What Is a CNC Punch Press?

Paul Scott

A CNC punch press is an automated production machine used to form or punch out pre-determined shapes from thin stock material. CNC stands for Computer Numerical Control and refers to the computer programs which control the machine's operational cycles. Most CNC punch presses are turret-type machines that consist of three basic assemblies: a powered press turret, a main work bed which moves two dimensionally, and a set of controls that include the computer station. The process of punching material involves a work piece, typically a thin metal sheet, being moved into position under the press die along an X- and Y-axis by the computer program. When the work piece is in position, the program instructs the die to move down and form or cut out the desired shape, and then back up to repeat the cycle.

A CNC operator must be able to program the punch press machine to perform the task needed and monitor the work, making all necessary adjustments.
A CNC operator must be able to program the punch press machine to perform the task needed and monitor the work, making all necessary adjustments.

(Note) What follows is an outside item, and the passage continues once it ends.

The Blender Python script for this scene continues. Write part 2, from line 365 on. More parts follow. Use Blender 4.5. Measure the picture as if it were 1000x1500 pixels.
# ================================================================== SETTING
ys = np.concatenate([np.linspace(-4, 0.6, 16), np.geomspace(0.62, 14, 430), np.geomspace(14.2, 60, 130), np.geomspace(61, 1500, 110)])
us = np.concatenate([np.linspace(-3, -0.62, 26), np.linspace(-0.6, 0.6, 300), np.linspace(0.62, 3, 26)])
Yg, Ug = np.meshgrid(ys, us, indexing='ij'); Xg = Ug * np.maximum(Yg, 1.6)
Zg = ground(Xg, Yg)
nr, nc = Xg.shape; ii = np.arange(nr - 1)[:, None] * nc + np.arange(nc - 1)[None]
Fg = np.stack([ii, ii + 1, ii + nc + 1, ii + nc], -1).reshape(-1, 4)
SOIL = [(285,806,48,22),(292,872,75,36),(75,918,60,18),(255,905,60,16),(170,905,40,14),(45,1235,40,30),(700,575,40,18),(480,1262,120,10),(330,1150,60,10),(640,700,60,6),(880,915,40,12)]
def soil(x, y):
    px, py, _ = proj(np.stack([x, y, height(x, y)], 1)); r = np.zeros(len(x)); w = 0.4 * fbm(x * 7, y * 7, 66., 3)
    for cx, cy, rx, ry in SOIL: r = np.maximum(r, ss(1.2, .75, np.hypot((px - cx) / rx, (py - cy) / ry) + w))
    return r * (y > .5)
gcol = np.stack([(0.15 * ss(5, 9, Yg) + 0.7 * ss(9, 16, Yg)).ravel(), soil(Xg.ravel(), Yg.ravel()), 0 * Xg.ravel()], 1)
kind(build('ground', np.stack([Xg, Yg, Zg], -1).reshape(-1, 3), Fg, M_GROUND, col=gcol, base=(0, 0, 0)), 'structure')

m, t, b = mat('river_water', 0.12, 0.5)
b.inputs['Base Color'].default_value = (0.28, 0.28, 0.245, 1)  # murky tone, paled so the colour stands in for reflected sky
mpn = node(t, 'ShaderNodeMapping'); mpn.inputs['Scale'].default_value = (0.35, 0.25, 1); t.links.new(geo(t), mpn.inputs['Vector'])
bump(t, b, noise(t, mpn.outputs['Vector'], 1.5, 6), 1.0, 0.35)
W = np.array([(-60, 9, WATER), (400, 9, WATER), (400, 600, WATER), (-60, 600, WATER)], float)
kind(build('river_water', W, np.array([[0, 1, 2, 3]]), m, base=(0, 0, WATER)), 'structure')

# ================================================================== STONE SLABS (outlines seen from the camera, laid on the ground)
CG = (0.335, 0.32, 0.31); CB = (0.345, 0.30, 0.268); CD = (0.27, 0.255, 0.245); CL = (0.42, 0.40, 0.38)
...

Powered punch presses are large machines typically used in industrial settings to press form or cut out often intricate shapes from thin stock. The CNC punch press is one such machine that is controlled by a computer with very little operator input during the punching cycle. These machines are usually of a turret design that features a hydraulically-powered ram and die set housed in an enclosed turret. A movable table or bed is situated in front of and partially below the turret. This bed can move to feed work pieces along two axial planes, X and Y, or, in other words, backward and forwards, and side to side.

Both the bed and the die set of the CNC punch press are controlled by a central computer that translates a pre-loaded program into a set of sequential operations for both the die set and work bed. In this way, the machine will automatically advance the work piece through a pre-determined pattern of punch cycles. This automated operation is generally extremely precise and rapid, with typical punch cycles measured in milliseconds allowing for excellent production rates and high levels of accuracy. CNC punching is also economical, as the program can reduce the amount of wastage or scrap generation from any workpiece to a minimum.

The CNC punch press cycle consists of two basic parts — workpiece positioning and the actual punch cycle. The positioning places the workpiece exactly under the die set, and the punch cycle moves the die down to cut out or form the production part. Once the cut or punch is made, the die is moved back up, the work piece is re-positioned, and the cycle is repeated. When cutouts are punched, any scrap produced drops down into a collection bin for recycling. A CNC punch press not only allows for high production rates and outstanding accuracy, but can also generally punch more complex shapes than other press types.